**WHAT TO PRODUCE**
Retype the material below. Keep every word exactly as it is.

**DATA LINES**
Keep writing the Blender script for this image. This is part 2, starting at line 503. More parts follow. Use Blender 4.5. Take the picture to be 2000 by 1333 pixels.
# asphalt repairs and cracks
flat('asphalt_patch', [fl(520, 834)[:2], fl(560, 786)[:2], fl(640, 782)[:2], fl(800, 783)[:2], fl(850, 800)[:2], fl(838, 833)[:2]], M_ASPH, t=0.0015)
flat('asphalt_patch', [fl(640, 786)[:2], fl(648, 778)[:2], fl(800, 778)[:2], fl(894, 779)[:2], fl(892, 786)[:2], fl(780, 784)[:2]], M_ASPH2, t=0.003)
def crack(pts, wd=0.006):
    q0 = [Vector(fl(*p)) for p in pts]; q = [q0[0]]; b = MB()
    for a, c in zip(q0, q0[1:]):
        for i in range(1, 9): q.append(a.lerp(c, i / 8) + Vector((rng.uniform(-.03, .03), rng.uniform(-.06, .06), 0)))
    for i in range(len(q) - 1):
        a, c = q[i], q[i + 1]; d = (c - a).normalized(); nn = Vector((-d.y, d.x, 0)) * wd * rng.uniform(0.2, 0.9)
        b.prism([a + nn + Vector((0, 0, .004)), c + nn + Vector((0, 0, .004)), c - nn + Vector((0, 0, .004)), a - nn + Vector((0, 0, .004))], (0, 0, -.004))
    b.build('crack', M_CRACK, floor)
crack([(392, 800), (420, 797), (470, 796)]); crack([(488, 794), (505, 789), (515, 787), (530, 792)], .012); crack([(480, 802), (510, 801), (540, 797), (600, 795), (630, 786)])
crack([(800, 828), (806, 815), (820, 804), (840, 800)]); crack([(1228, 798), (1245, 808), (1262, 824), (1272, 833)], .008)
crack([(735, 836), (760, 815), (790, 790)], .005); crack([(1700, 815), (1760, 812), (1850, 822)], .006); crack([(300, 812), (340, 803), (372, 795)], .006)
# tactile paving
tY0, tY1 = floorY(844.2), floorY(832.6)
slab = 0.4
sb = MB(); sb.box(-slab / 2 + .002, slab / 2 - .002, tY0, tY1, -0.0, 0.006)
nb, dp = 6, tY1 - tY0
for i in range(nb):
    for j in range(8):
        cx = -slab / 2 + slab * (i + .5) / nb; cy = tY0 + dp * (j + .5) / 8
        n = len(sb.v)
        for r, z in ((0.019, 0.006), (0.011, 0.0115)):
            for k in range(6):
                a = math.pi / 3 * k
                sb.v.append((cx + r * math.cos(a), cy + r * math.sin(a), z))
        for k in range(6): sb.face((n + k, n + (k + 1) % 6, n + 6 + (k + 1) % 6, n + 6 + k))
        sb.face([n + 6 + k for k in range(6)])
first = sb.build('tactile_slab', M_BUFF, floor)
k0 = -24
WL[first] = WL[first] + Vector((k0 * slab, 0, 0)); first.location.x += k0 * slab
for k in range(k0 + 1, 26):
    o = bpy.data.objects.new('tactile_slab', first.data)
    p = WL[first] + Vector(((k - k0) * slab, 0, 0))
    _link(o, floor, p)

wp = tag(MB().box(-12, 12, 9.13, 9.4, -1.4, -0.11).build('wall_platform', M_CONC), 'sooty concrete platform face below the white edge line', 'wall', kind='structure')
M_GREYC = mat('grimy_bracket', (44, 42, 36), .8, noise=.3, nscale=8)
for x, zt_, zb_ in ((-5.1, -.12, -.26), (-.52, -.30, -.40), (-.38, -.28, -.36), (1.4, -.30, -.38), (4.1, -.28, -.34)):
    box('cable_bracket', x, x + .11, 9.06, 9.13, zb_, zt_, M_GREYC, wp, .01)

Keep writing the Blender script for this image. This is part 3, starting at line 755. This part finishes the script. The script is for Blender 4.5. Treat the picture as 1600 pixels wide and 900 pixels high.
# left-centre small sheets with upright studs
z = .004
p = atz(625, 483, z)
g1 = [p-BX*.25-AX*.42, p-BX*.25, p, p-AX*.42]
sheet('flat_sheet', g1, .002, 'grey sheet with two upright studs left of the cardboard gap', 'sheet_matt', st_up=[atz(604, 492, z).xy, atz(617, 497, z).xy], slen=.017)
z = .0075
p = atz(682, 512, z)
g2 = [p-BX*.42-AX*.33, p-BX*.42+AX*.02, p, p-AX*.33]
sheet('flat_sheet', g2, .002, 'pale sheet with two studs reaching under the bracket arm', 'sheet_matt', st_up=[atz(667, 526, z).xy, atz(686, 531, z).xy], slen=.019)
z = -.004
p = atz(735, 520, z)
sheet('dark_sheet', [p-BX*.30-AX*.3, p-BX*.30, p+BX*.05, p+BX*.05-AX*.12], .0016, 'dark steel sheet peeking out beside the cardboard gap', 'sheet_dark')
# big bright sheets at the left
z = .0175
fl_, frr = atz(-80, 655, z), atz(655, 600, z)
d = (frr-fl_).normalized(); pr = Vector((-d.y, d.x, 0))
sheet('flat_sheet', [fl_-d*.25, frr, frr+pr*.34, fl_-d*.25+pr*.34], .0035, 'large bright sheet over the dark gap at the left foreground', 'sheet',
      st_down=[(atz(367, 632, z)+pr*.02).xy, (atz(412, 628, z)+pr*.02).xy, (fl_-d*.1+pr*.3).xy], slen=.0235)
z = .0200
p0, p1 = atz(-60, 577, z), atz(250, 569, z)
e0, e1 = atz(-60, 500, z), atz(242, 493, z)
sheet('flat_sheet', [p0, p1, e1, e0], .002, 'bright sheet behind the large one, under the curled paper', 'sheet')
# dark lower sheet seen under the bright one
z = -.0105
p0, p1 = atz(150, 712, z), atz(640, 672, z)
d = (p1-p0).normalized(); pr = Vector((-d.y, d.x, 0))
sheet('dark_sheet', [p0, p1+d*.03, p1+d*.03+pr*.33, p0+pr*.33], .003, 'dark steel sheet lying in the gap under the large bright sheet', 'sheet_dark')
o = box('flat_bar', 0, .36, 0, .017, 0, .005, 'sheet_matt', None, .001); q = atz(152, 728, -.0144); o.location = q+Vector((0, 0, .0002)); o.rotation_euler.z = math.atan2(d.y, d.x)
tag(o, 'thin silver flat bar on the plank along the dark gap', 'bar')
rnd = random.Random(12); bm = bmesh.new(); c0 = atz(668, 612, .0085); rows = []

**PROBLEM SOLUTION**
Keep writing the Blender script for this image. This is part 2, starting at line 503. More parts follow. Use Blender 4.5. Take the picture to be 2000 by 1333 pixels.
# asphalt repairs and cracks
flat('asphalt_patch', [fl(520, 834)[:2], fl(560, 786)[:2], fl(640, 782)[:2], fl(800, 783)[:2], fl(850, 800)[:2], fl(838, 833)[:2]], M_ASPH, t=0.0015)
flat('asphalt_patch', [fl(640, 786)[:2], fl(648, 778)[:2], fl(800, 778)[:2], fl(894, 779)[:2], fl(892, 786)[:2], fl(780, 784)[:2]], M_ASPH2, t=0.003)
def crack(pts, wd=0.006):
    q0 = [Vector(fl(*p)) for p in pts]; q = [q0[0]]; b = MB()
    for a, c in zip(q0, q0[1:]):
        for i in range(1, 9): q.append(a.lerp(c, i / 8) + Vector((rng.uniform(-.03, .03), rng.uniform(-.06, .06), 0)))
    for i in range(len(q) - 1):
        a, c = q[i], q[i + 1]; d = (c - a).normalized(); nn = Vector((-d.y, d.x, 0)) * wd * rng.uniform(0.2, 0.9)
        b.prism([a + nn + Vector((0, 0, .004)), c + nn + Vector((0, 0, .004)), c - nn + Vector((0, 0, .004)), a - nn + Vector((0, 0, .004))], (0, 0, -.004))
    b.build('crack', M_CRACK, floor)
crack([(392, 800), (420, 797), (470, 796)]); crack([(488, 794), (505, 789), (515, 787), (530, 792)], .012); crack([(480, 802), (510, 801), (540, 797), (600, 795), (630, 786)])
crack([(800, 828), (806, 815), (820, 804), (840, 800)]); crack([(1228, 798), (1245, 808), (1262, 824), (1272, 833)], .008)
crack([(735, 836), (760, 815), (790, 790)], .005); crack([(1700, 815), (1760, 812), (1850, 822)], .006); crack([(300, 812), (340, 803), (372, 795)], .006)
# tactile paving
tY0, tY1 = floorY(844.2), floorY(832.6)
slab = 0.4
sb = MB(); sb.box(-slab / 2 + .002, slab / 2 - .002, tY0, tY1, -0.0, 0.006)
nb, dp = 6, tY1 - tY0
for i in range(nb):
    for j in range(8):
        cx = -slab / 2 + slab * (i + .5) / nb; cy = tY0 + dp * (j + .5) / 8
        n = len(sb.v)
        for r, z in ((0.019, 0.006), (0.011, 0.0115)):
            for k in range(6):
                a = math.pi / 3 * k
                sb.v.append((cx + r * math.cos(a), cy + r * math.sin(a), z))
        for k in range(6): sb.face((n + k, n + (k + 1) % 6, n + 6 + (k + 1) % 6, n + 6 + k))
        sb.face([n + 6 + k for k in range(6)])
first = sb.build('tactile_slab', M_BUFF, floor)
k0 = -24
WL[first] = WL[first] + Vector((k0 * slab, 0, 0)); first.location.x += k0 * slab
for k in range(k0 + 1, 26):
    o = bpy.data.objects.new('tactile_slab', first.data)
    p = WL[first] + Vector(((k - k0) * slab, 0, 0))
    _link(o, floor, p)

wp = tag(MB().box(-12, 12, 9.13, 9.4, -1.4, -0.11).build('wall_platform', M_CONC), 'sooty concrete platform face below the white edge line', 'wall', kind='structure')
M_GREYC = mat('grimy_bracket', (44, 42, 36), .8, noise=.3, nscale=8)
for x, zt_, zb_ in ((-5.1, -.12, -.26), (-.52, -.30, -.40), (-.38, -.28, -.36), (1.4, -.30, -.38), (4.1, -.28, -.34)):
    box('cable_bracket', x, x + .11, 9.06, 9.13, zb_, zt_, M_GREYC, wp, .01)

Keep writing the Blender script for this image. This is part 3, starting at line 755. This part finishes the script. The script is for Blender 4.5. Treat the picture as 1600 pixels wide and 900 pixels high.
# left-centre small sheets with upright studs
z = .004
p = atz(625, 483, z)
g1 = [p-BX*.25-AX*.42, p-BX*.25, p, p-AX*.42]
sheet('flat_sheet', g1, .002, 'grey sheet with two upright studs left of the cardboard gap', 'sheet_matt', st_up=[atz(604, 492, z).xy, atz(617, 497, z).xy], slen=.017)
z = .0075
p = atz(682, 512, z)
g2 = [p-BX*.42-AX*.33, p-BX*.42+AX*.02, p, p-AX*.33]
sheet('flat_sheet', g2, .002, 'pale sheet with two studs reaching under the bracket arm', 'sheet_matt', st_up=[atz(667, 526, z).xy, atz(686, 531, z).xy], slen=.019)
z = -.004
p = atz(735, 520, z)
sheet('dark_sheet', [p-BX*.30-AX*.3, p-BX*.30, p+BX*.05, p+BX*.05-AX*.12], .0016, 'dark steel sheet peeking out beside the cardboard gap', 'sheet_dark')
# big bright sheets at the left
z = .0175
fl_, frr = atz(-80, 655, z), atz(655, 600, z)
d = (frr-fl_).normalized(); pr = Vector((-d.y, d.x, 0))
sheet('flat_sheet', [fl_-d*.25, frr, frr+pr*.34, fl_-d*.25+pr*.34], .0035, 'large bright sheet over the dark gap at the left foreground', 'sheet',
      st_down=[(atz(367, 632, z)+pr*.02).xy, (atz(412, 628, z)+pr*.02).xy, (fl_-d*.1+pr*.3).xy], slen=.0235)
z = .0200
p0, p1 = atz(-60, 577, z), atz(250, 569, z)
e0, e1 = atz(-60, 500, z), atz(242, 493, z)
sheet('flat_sheet', [p0, p1, e1, e0], .002, 'bright sheet behind the large one, under the curled paper', 'sheet')
# dark lower sheet seen under the bright one
z = -.0105
p0, p1 = atz(150, 712, z), atz(640, 672, z)
d = (p1-p0).normalized(); pr = Vector((-d.y, d.x, 0))
sheet('dark_sheet', [p0, p1+d*.03, p1+d*.03+pr*.33, p0+pr*.33], .003, 'dark steel sheet lying in the gap under the large bright sheet', 'sheet_dark')
o = box('flat_bar', 0, .36, 0, .017, 0, .005, 'sheet_matt', None, .001); q = atz(152, 728, -.0144); o.location = q+Vector((0, 0, .0002)); o.rotation_euler.z = math.atan2(d.y, d.x)
tag(o, 'thin silver flat bar on the plank along the dark gap', 'bar')
rnd = random.Random(12); bm = bmesh.new(); c0 = atz(668, 612, .0085); rows = []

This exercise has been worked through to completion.